The major issues I have is how hard it is to do a Fault to a Vehicle at all (even going Speed 6 a Car is unlikely to take a Fault).

Once you cause a Fault then 2+4[CD] Stun, Spread 1, Terrifying 1 is a useful amount of damage (particularly since it will almost always hit everyone in the vehicle). Albeit you’re still going to want to cause 2 Faults to have a better than even chance of doing a Wound… which given a Car has 12 Structure and Arm 3 you’re really not likely to ever do under the current impact rules.

So in the context of our game, the damage is probably appropriate: it’s an ATV manoeuvring through dense terrain at no more than a human’s running speed. The benefit is more that the vehicle is stopped and possibly stuck while the passengers are Stunned: so it pins them in place for a follow up attack, without exposing my hacker to return fire.

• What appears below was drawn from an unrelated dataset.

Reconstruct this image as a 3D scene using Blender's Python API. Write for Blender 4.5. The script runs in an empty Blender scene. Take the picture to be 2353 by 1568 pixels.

The problem really is a different scenario with a vehicle that goes from “Speed 6” to 0 after losing control and colliding with a wall. In this situation the vehicle is unlikely to take significant damage (6 dam BEFORE armour), and neither is the rider. That feels very wrong.

I really don’t think armor should count against collision damage. Or perhaps collisions should have the Anti-Material X quality? Or maybe Piercing X?

The joy of straight damage rather than Piercing or AM on “collision damage” is it means you can make accidents extremely fraught for a fragile race car but not a bother at all for a tank.

In that context, I honestly think 4x[CD],Vic 1 is pretty much ideal.

Cars will, on average, take a Fault when crashing at Speed 3+. So low speed accidents are a minor inconvenience unless they manage to Stun the passengers. You’re also looking at particularly bad or multiple accidents required to destroy a Car (a car will, on average, require four Speed 2 accidents to reduce it to 0 Structure).

This I think would result in a cinematic feel while still punishing accidents sufficiently to make them meaningful.